General users are granted beam time through a peer-review proposal process. They may use beamlines and endstations provided by the ALS or the Participating Research Team (PRT) that operates the beamline.
Before Submitting a Proposal
- Review the ALS Beamline Directory to learn about the research capabilities of individual beamlines. Contact the primary contact listed for the beamline for additional information.
- You can improve your proposal by reading the proposal writing guidelines and scoring criteria. Please note! We updated the guidelines and request that content be divided into specific separate sections. Please read the new guidelines carefully before submitting a proposal.
Joint Access to the Molecular Foundry
It is possible to request joint access to the ALS and the Molecular Foundry, a national nanoscience user research facility at Berkeley Lab, to assist meeting certain minimal needs of an ALS proposal.
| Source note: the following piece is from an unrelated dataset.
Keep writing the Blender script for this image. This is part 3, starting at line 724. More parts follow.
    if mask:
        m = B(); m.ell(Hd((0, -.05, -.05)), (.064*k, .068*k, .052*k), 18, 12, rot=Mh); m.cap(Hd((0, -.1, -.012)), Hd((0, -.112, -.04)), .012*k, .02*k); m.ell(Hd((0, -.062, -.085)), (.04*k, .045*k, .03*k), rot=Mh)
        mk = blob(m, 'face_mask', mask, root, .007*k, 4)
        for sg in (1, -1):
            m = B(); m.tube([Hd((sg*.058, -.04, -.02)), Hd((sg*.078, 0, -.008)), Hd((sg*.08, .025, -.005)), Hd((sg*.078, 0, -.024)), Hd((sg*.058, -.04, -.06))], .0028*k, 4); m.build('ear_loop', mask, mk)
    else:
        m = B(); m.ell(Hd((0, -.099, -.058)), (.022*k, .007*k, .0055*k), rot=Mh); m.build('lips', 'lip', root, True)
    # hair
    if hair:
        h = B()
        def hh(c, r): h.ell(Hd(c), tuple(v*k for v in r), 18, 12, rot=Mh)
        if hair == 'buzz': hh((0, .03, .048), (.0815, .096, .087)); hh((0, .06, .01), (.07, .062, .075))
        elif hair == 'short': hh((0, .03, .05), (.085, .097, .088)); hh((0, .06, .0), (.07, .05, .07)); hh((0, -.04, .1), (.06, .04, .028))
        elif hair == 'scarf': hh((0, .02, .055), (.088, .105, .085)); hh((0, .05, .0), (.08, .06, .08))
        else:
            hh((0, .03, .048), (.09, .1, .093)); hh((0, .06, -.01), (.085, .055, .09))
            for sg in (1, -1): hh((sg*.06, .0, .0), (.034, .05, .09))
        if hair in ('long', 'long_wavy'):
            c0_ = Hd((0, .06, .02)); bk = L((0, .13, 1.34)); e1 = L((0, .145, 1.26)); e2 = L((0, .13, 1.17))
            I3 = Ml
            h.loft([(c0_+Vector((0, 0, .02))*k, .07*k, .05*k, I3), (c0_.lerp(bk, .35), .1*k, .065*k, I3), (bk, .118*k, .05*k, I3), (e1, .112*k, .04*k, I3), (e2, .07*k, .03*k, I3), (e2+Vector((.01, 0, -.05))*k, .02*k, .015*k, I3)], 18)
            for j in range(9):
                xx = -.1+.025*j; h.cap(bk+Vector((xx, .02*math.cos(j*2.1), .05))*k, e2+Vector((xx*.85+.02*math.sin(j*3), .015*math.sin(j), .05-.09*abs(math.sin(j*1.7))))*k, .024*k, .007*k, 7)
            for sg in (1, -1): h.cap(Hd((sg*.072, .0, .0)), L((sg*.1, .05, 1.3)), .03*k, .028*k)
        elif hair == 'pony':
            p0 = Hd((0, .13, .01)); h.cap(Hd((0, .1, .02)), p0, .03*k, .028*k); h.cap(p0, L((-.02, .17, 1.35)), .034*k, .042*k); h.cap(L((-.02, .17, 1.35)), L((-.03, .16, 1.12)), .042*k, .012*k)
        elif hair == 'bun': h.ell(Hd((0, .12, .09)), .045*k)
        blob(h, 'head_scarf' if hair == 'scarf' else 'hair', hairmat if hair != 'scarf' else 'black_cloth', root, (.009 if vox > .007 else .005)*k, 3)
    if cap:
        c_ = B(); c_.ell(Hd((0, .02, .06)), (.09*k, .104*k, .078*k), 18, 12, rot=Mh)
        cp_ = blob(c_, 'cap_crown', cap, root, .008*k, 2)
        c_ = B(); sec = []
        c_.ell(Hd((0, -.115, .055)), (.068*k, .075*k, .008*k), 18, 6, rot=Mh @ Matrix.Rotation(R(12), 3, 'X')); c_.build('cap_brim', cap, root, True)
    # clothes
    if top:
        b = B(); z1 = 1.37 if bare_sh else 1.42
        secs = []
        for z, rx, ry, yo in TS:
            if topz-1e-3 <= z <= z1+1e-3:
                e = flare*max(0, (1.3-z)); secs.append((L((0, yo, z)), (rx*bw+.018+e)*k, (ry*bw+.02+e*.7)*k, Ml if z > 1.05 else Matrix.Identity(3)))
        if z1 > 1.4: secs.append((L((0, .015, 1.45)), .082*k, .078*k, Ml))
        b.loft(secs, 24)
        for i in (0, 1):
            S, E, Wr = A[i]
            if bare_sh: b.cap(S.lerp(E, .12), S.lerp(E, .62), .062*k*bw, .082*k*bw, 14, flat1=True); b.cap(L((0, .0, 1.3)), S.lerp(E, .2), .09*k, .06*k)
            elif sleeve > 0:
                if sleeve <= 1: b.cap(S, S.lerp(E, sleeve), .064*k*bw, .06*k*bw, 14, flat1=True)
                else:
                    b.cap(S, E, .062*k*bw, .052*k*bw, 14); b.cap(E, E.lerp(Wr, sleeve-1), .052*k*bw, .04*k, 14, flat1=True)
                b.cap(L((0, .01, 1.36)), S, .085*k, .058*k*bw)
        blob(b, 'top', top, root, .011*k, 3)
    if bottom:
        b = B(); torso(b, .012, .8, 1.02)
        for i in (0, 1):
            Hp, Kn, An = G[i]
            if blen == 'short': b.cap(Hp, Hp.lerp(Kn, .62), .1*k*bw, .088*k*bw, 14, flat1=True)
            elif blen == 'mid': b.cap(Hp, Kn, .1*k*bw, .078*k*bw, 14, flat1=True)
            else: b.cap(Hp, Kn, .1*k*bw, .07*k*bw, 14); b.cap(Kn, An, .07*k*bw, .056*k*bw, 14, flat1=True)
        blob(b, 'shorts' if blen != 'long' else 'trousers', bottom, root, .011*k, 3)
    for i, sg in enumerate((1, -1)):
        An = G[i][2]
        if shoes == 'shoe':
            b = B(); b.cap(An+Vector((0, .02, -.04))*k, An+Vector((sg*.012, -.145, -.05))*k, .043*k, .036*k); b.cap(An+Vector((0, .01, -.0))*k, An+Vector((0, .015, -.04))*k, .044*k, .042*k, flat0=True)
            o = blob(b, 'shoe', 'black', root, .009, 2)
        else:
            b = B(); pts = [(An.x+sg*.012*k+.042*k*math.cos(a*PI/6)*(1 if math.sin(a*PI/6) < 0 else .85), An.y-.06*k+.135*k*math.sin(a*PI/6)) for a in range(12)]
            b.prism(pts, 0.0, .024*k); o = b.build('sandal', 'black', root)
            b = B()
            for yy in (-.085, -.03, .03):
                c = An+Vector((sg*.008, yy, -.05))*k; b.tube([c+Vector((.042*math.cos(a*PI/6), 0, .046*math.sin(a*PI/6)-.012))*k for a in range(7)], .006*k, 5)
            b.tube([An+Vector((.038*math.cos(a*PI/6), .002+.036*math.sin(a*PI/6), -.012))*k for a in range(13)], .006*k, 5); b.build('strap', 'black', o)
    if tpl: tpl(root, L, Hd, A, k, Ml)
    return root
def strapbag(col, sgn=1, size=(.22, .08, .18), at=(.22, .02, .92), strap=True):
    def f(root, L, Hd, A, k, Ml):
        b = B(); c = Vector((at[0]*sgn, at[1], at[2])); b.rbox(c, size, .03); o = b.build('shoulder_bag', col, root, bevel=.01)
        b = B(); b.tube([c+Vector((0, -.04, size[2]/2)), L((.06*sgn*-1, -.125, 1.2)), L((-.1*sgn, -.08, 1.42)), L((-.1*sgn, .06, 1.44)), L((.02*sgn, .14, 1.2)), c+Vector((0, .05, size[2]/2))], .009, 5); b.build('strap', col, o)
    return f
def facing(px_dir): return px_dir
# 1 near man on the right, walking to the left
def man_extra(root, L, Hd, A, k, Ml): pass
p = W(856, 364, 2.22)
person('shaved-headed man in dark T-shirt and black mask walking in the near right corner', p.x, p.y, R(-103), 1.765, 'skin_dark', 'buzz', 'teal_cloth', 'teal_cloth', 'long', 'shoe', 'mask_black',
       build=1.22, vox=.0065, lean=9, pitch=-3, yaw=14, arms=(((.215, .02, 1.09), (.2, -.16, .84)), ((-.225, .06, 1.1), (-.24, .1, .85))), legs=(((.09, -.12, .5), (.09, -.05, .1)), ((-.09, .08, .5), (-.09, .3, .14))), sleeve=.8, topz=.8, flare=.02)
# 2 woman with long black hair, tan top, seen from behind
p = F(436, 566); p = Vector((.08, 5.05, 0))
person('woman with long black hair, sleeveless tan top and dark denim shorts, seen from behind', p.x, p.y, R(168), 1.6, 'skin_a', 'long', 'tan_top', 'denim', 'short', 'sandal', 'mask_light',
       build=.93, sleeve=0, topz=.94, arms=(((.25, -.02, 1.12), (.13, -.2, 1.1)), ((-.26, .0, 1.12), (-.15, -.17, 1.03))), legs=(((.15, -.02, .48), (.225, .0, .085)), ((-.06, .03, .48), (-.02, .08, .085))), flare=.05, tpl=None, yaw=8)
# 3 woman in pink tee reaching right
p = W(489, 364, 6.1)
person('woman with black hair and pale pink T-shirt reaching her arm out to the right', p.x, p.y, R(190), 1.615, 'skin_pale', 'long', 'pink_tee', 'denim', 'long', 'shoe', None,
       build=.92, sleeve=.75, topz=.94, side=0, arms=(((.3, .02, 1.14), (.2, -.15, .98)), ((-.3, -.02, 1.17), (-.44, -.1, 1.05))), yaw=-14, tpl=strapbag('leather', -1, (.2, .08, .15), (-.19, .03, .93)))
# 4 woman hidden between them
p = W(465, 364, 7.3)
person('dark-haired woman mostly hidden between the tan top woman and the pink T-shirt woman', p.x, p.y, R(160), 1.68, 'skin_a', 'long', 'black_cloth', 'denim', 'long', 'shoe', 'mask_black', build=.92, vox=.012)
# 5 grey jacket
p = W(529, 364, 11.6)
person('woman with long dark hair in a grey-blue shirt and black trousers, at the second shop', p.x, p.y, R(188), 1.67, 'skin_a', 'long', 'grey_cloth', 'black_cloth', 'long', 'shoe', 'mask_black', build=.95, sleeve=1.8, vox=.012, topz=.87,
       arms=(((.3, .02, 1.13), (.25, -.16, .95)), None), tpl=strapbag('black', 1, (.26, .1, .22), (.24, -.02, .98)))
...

Users should review these guidelines before completing their proposal.
Proposal Submission
Log in to ALSHub to submit a General User Proposal (GUP).
Proposal deadlines:
January–June operating cycle: 1st Wednesday in September
July–December operating cycle: 1st Wednesday in March
Proposals are accepted until 11:59 pm, Pacific Time Zone on the Wednesdays above.
For details on how the upcoming ALS-U dark time will affect proposal calls and beamtime requests, refer to this page.
Maintaining an Active Proposal
GUPs typically remain active for two years (four cycles) or until the number of shifts recommended by the Proposal Study Panel (PSP) for the life of the proposal has been used. Users may decide whether to submit a new proposal or make a beam time request on an active proposal based on the cutoff score for that beamline.
Please note that proposal scores may be adjusted in subsequent cycles, as follows:
- Proposals that are allocated beam time in the first cycle will retain the same score.
- Proposals that do not obtain beam time in the first cycle will have their score ‘improved’ (score decreased by 0.2). This should increase the probability of obtaining beam time for proposals close to the cutoff. The aim is to help these users to write an improved proposal.
- If a proposal with an improved score is allocated beam time, the score will revert to the original score for future cycles.
Proposal Review and Scoring Process
The proposal review process is as follows:
- Beamline staff from the requested beamlines review each proposal and make comments on feasibility.
- Each proposal is assigned four external reviewers. These reviewers follow a rubric and assign a score to each of the three proposal criteria. Scores are given in 0.5 point increments from 1.0 to 5.0, with 1.0 being the strongest score, and weighted according to the rubric. Reviewers provide comments on each criteria. The scoring criteria and rubric may be found on our Proposal Writing Guidelines and Scoring Criteria page.
- Each proposal is assigned two Proposal Study Panel (PSP) members. PSP members review the proposal and provide their own scores, taking into account the feasibility comments from beamline staff, and the reviews from external reviewers.
- The PSP meets as a group to discuss proposals to ensure that the review process is fair and consistent across proposals. They approve the final scores, add additional comments if needed, and provide suggestions on beamtime allocations to the beamline staff. Proposals deemed infeasible are marked as inactive and the users are notified.
Proposal reviewers must be committed to the ethical, fair, and thorough evaluation process that is essential to maintaining the integrity and success of the ALS User Program and follow ALS proposal reviewer guidance and requirements. They must also adhere to the ALS’s proposal review conflict of interest policy.
Allocating Beam Time
Once all proposals have been reviewed and assigned a score, beamtime for general users is allocated by the ALS User Office in consultation with the beamline scientist. This process is overseen by the ALS Deputy for Science. The available beamtime is allocated according to the rank order of score, beginning with the best score and continuing until the beam time allotment for general users has been met. In the case of identical scores at the cutoff, the proposals with identical scores are put into a random order and assigned beamtime starting at the top of the randomized list.
Notification Process
Approximately three months after the submission deadline, users are notified by the User Office when beamtime allocation results are ready, and users can see beamtime allocations and reviewer comments in ALSHub.
Scheduling Beamtime
Beamtime schedules are finalized by the beamline scientist in consultation with users. See the ALS Beamline Directory for beamline scientist contact information.